— Start of MATERIAL PROVIDED —
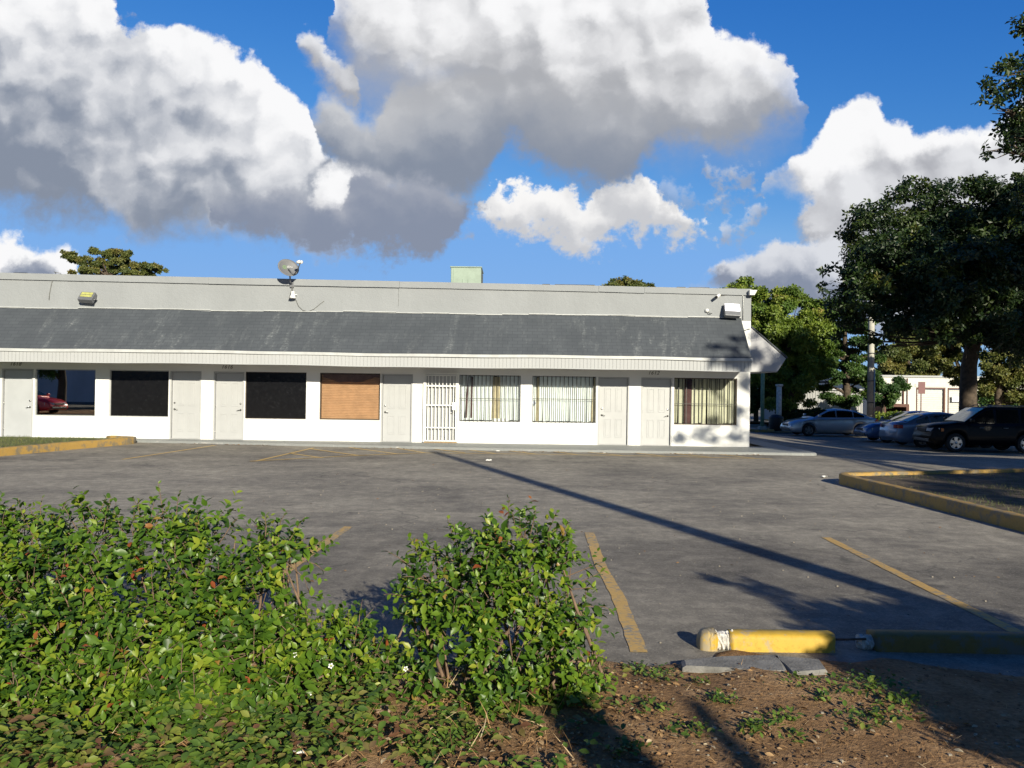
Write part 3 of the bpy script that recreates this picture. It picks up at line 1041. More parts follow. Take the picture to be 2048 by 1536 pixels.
def build_walkway():
    m = MB()
    top = 0.075
    fr = []
    for a, b in zip(WK[:-1], WK[1:]):
        n = max(1, int((b[0] - a[0]) / 0.4))
        for k in range(n):
            t = k / n
            fr.append((a[0] + (b[0] - a[0]) * t, a[1] + (b[1] - a[1]) * t))
    fr.append(WK[-1])
    fr += arc(8.55, 23.10, 0.25, -70, 0, 4) + [(8.82, 25.0), (8.85, 37)]
    vs_, fs_ = [], []
    for (x, y) in fr:
        j = random.uniform(-.008, .008)
        vs_ += [(x, y + j, -0.06), (x, y + j, top - 0.025), (x + (-.0 if x < 8.6 else -.025), y + .03 + j, top), ]
    n = len(fr)
    for i in range(n - 1):
        for k in range(2):
            a = i * 3 + k
            fs_.append((a, a + 1, a + 4, a + 3))
    m.add(vs_, fs_, True)
    # top surface
    tv, tf = [], []
    for i, (x, y) in enumerate(fr):
        v = vs_[i * 3 + 2]
        tv += [v, (min(x, 8.0), max(25.25, min(y + 0.1, 37)), top)]
    for i in range(n - 1):
        tf.append((2 * i, 2 * i + 1, 2 * i + 3, 2 * i + 2))
    m.add(tv, tf)
    tag(m.build('walkway', M['walk_grey']), 'narrow grey concrete walkway along the shop fronts', None, None, 'structure')
    # painted face of the walkway edge
    k = MB()
    vv, ff = [], []
    for (x, y) in fr:
        vv += [(x + (0.004 if x > 8.56 else 0), y - 0.004, -0.05), (x + (0.004 if x > 8.56 else 0), y - 0.004, top - 0.022)]
    for i in range(n - 1):
        ff.append((2 * i, 2 * i + 1, 2 * i + 3, 2 * i + 2))
    k.add(vv, ff)
    tag(k.build('walkway_edge', M['kerb_grey']), 'worn dark painted edge of the walkway', None, None, 'structure')


build_walkway()

# ------------------------------------------------------------------ the shop building
WY = 25.0
XL, XR = -26.0, 7.44
B = empty('shop_building', (-9.0, WY, 0.07), 'long low white shop row with dark shingled awning and grey parapet', 'building')


def wx(px, py=810):
    return at_y(px, py, WY).x


WZ0, WZ1, DZ0, DZ1 = 0.745, 2.21, 0.075, 2.20
wins = [(69, 190), (218, 337), (490, 612), (639, 760), (918, 1041), (1064, 1192), (1348, 1474)]
doors = [(3, 66), (340, 402), (427, 488), (762, 825), (850, 915), (1196, 1258), (1282, 1344)]
ops = sorted([(wx(a), wx(b), WZ0, WZ1) for a, b in wins] + [(wx(a), wx(b), DZ0, DZ1) for a, b in doors])


def build_walls():
    m = MB()
    x = XL
    T = 0.22
    ztop = 4.2
    for (a, b, z0, z1) in ops:
        if a > x + 0.005:
            m.box(x, a, WY, WY + T, -0.1, ztop)
        else:
            a = x
        if z0 > 0.2:
            m.box(a, b, WY, WY + T, -0.1, z0)
        m.box(a, b, WY, WY + T, z1, ztop)
        x = b
    m.box(x, XR, WY, WY + T, -0.1, ztop)
    m.box(XR - 0.22, XR, WY + T, 37, -0.1, 5.0)
    m.box(XL, XL + .22, WY + T, 37, -0.1, 5.0)
    m.box(XL + .22, XR - .22, 36.8, 37, -0.1, 5.0)
    m.build('wall', M['wall_white'], B)
    # dark rooms behind the windows
    r = MB()
    r.box(XL + .3, XR - .3, WY + 0.9, WY + 1.0, 0, 3.4)
    r.box(XL + .3, XR - .3, WY + .22, WY + .9, 3.0, 3.1)
    r.box(XL + .3, XR - .3, WY + .22, WY + .9, -.1, 0.0)
    r.build('interior', M['room_dark'], B)
    rf = MB()
    rf.box(XL, XR - .01, WY + .24, 36.98, 4.62, 4.7)
    rf.build('flat_roof', M['trim_grey'], B)


build_walls()


def zpar(x):
    return 5.19 + (5.01 - 5.19) * (x + 16.06) / (7.32 + 16.06)


def build_parapet():
    m = MB()
    n = 60
    pts = [XL + (XR - XL) * i / n for i in range(n + 1)]
    vs_, fs_ = [], []
    for x in pts:
        zt = zpar(x) - 0.19
        vs_ += [(x, WY - 0.012, 4.02), (x, WY - 0.012, zt), (x, WY + .22, zt), (x, WY + .22, 4.02)]
    for i in range(n):
        for k in range(4):
            a, b = i * 4 + k, i * 4 + (k + 1) % 4
            fs_.append((a, b, b + 4, a + 4))
    fs_ += [(0, 1, 2, 3), tuple(n * 4 + k for k in (3, 2, 1, 0))]
    m.add(vs_, fs_)
    m.build('parapet', M['parapet_grey'], B)
    c = MB()
    joints = [XL, -9.5, -3.55, 2.67, 4.1, XR]
    for a, b in zip(joints[:-1], joints[1:]):
        da, db = random.uniform(-.02, .015), random.uniform(-.02, .015)
        dy0, dy1 = random.uniform(0, .03), random.uniform(0, .03)
        k = 8
        vs_, fs_ = [], []
        for i in range(k + 1):
            t = i / k
            x = a + (b - a - .006) * t
            zb = zpar(x) - 0.195 + (da + (db - da) * t) * 0.6 + random.uniform(-.004, .004)
            zt = zpar(x) + random.uniform(-.006, .006)
            y0 = WY - 0.05 - (dy0 + (dy1 - dy0) * t)
            vs_ += [(x, y0, zb), (x, y0, zt), (x, WY + .26, zt), (x, WY + .26, zb)]
        for i in range(k):
            for q in range(4):
                s, e = i * 4 + q, i * 4 + (q + 1) % 4
                fs_.append((s, e, e + 4, s + 4))
        fs_ += [(0, 1, 2, 3), tuple(k * 4 + q for q in (3, 2, 1, 0))]
        c.add(vs_, fs_)
    c.build('coping', M['parapet_grey'], B)
    # frayed roofing felt along the edge
    for (p0, p1) in ((1085, 1100), (1110, 1190), (1355, 1372), (1380, 1420), (1452, 1475), (25, 50)):
        f = MB()
        a, b = at_y(p0, 570, WY).x, at_y(p1, 570, WY).x
        f.box(a, b, WY + .05, WY + .2, zpar(a) + 0.008, zpar(a) + 0.03)
        f.build('roofing_felt', M['black'], B)
    k = MB()
    p = at_y(797, 566, WY - .02)
    q = at_y(797, 612, WY - .02)
    pts_ = [p.lerp(q, t / 12) + Vector((random.uniform(-.012, .012), -0.001, 0)) for t in range(13)]
    k.tube(pts_, [random.uniform(.002, .007) for _ in pts_], 4)
    k.build('crack', M['cable'], B)


build_parapet()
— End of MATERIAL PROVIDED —
## TASK BRIEF
Return all of the data exactly as written, and drop the pictures.

## FULL SOLUTION
Write part 3 of the bpy script that recreates this picture. It picks up at line 1041. More parts follow. Take the picture to be 2048 by 1536 pixels.
def build_walkway():
    m = MB()
    top = 0.075
    fr = []
    for a, b in zip(WK[:-1], WK[1:]):
        n = max(1, int((b[0] - a[0]) / 0.4))
        for k in range(n):
            t = k / n
            fr.append((a[0] + (b[0] - a[0]) * t, a[1] + (b[1] - a[1]) * t))
    fr.append(WK[-1])
    fr += arc(8.55, 23.10, 0.25, -70, 0, 4) + [(8.82, 25.0), (8.85, 37)]
    vs_, fs_ = [], []
    for (x, y) in fr:
        j = random.uniform(-.008, .008)
        vs_ += [(x, y + j, -0.06), (x, y + j, top - 0.025), (x + (-.0 if x < 8.6 else -.025), y + .03 + j, top), ]
    n = len(fr)
    for i in range(n - 1):
        for k in range(2):
            a = i * 3 + k
            fs_.append((a, a + 1, a + 4, a + 3))
    m.add(vs_, fs_, True)
    # top surface
    tv, tf = [], []
    for i, (x, y) in enumerate(fr):
        v = vs_[i * 3 + 2]
        tv += [v, (min(x, 8.0), max(25.25, min(y + 0.1, 37)), top)]
    for i in range(n - 1):
        tf.append((2 * i, 2 * i + 1, 2 * i + 3, 2 * i + 2))
    m.add(tv, tf)
    tag(m.build('walkway', M['walk_grey']), 'narrow grey concrete walkway along the shop fronts', None, None, 'structure')
    # painted face of the walkway edge
    k = MB()
    vv, ff = [], []
    for (x, y) in fr:
        vv += [(x + (0.004 if x > 8.56 else 0), y - 0.004, -0.05), (x + (0.004 if x > 8.56 else 0), y - 0.004, top - 0.022)]
    for i in range(n - 1):
        ff.append((2 * i, 2 * i + 1, 2 * i + 3, 2 * i + 2))
    k.add(vv, ff)
    tag(k.build('walkway_edge', M['kerb_grey']), 'worn dark painted edge of the walkway', None, None, 'structure')


build_walkway()

# ------------------------------------------------------------------ the shop building
WY = 25.0
XL, XR = -26.0, 7.44
B = empty('shop_building', (-9.0, WY, 0.07), 'long low white shop row with dark shingled awning and grey parapet', 'building')


def wx(px, py=810):
    return at_y(px, py, WY).x


WZ0, WZ1, DZ0, DZ1 = 0.745, 2.21, 0.075, 2.20
wins = [(69, 190), (218, 337), (490, 612), (639, 760), (918, 1041), (1064, 1192), (1348, 1474)]
doors = [(3, 66), (340, 402), (427, 488), (762, 825), (850, 915), (1196, 1258), (1282, 1344)]
ops = sorted([(wx(a), wx(b), WZ0, WZ1) for a, b in wins] + [(wx(a), wx(b), DZ0, DZ1) for a, b in doors])


def build_walls():
    m = MB()
    x = XL
    T = 0.22
    ztop = 4.2
    for (a, b, z0, z1) in ops:
        if a > x + 0.005:
            m.box(x, a, WY, WY + T, -0.1, ztop)
        else:
            a = x
        if z0 > 0.2:
            m.box(a, b, WY, WY + T, -0.1, z0)
        m.box(a, b, WY, WY + T, z1, ztop)
        x = b
    m.box(x, XR, WY, WY + T, -0.1, ztop)
    m.box(XR - 0.22, XR, WY + T, 37, -0.1, 5.0)
    m.box(XL, XL + .22, WY + T, 37, -0.1, 5.0)
    m.box(XL + .22, XR - .22, 36.8, 37, -0.1, 5.0)
    m.build('wall', M['wall_white'], B)
    # dark rooms behind the windows
    r = MB()
    r.box(XL + .3, XR - .3, WY + 0.9, WY + 1.0, 0, 3.4)
    r.box(XL + .3, XR - .3, WY + .22, WY + .9, 3.0, 3.1)
    r.box(XL + .3, XR - .3, WY + .22, WY + .9, -.1, 0.0)
    r.build('interior', M['room_dark'], B)
    rf = MB()
    rf.box(XL, XR - .01, WY + .24, 36.98, 4.62, 4.7)
    rf.build('flat_roof', M['trim_grey'], B)


build_walls()


def zpar(x):
    return 5.19 + (5.01 - 5.19) * (x + 16.06) / (7.32 + 16.06)


def build_parapet():
    m = MB()
    n = 60
    pts = [XL + (XR - XL) * i / n for i in range(n + 1)]
    vs_, fs_ = [], []
    for x in pts:
        zt = zpar(x) - 0.19
        vs_ += [(x, WY - 0.012, 4.02), (x, WY - 0.012, zt), (x, WY + .22, zt), (x, WY + .22, 4.02)]
    for i in range(n):
        for k in range(4):
            a, b = i * 4 + k, i * 4 + (k + 1) % 4
            fs_.append((a, b, b + 4, a + 4))
    fs_ += [(0, 1, 2, 3), tuple(n * 4 + k for k in (3, 2, 1, 0))]
    m.add(vs_, fs_)
    m.build('parapet', M['parapet_grey'], B)
    c = MB()
    joints = [XL, -9.5, -3.55, 2.67, 4.1, XR]
    for a, b in zip(joints[:-1], joints[1:]):
        da, db = random.uniform(-.02, .015), random.uniform(-.02, .015)
        dy0, dy1 = random.uniform(0, .03), random.uniform(0, .03)
        k = 8
        vs_, fs_ = [], []
        for i in range(k + 1):
            t = i / k
            x = a + (b - a - .006) * t
            zb = zpar(x) - 0.195 + (da + (db - da) * t) * 0.6 + random.uniform(-.004, .004)
            zt = zpar(x) + random.uniform(-.006, .006)
            y0 = WY - 0.05 - (dy0 + (dy1 - dy0) * t)
            vs_ += [(x, y0, zb), (x, y0, zt), (x, WY + .26, zt), (x, WY + .26, zb)]
        for i in range(k):
            for q in range(4):
                s, e = i * 4 + q, i * 4 + (q + 1) % 4
                fs_.append((s, e, e + 4, s + 4))
        fs_ += [(0, 1, 2, 3), tuple(k * 4 + q for q in (3, 2, 1, 0))]
        c.add(vs_, fs_)
    c.build('coping', M['parapet_grey'], B)
    # frayed roofing felt along the edge
    for (p0, p1) in ((1085, 1100), (1110, 1190), (1355, 1372), (1380, 1420), (1452, 1475), (25, 50)):
        f = MB()
        a, b = at_y(p0, 570, WY).x, at_y(p1, 570, WY).x
        f.box(a, b, WY + .05, WY + .2, zpar(a) + 0.008, zpar(a) + 0.03)
        f.build('roofing_felt', M['black'], B)
    k = MB()
    p = at_y(797, 566, WY - .02)
    q = at_y(797, 612, WY - .02)
    pts_ = [p.lerp(q, t / 12) + Vector((random.uniform(-.012, .012), -0.001, 0)) for t in range(13)]
    k.tube(pts_, [random.uniform(.002, .007) for _ in pts_], 4)
    k.build('crack', M['cable'], B)


build_parapet()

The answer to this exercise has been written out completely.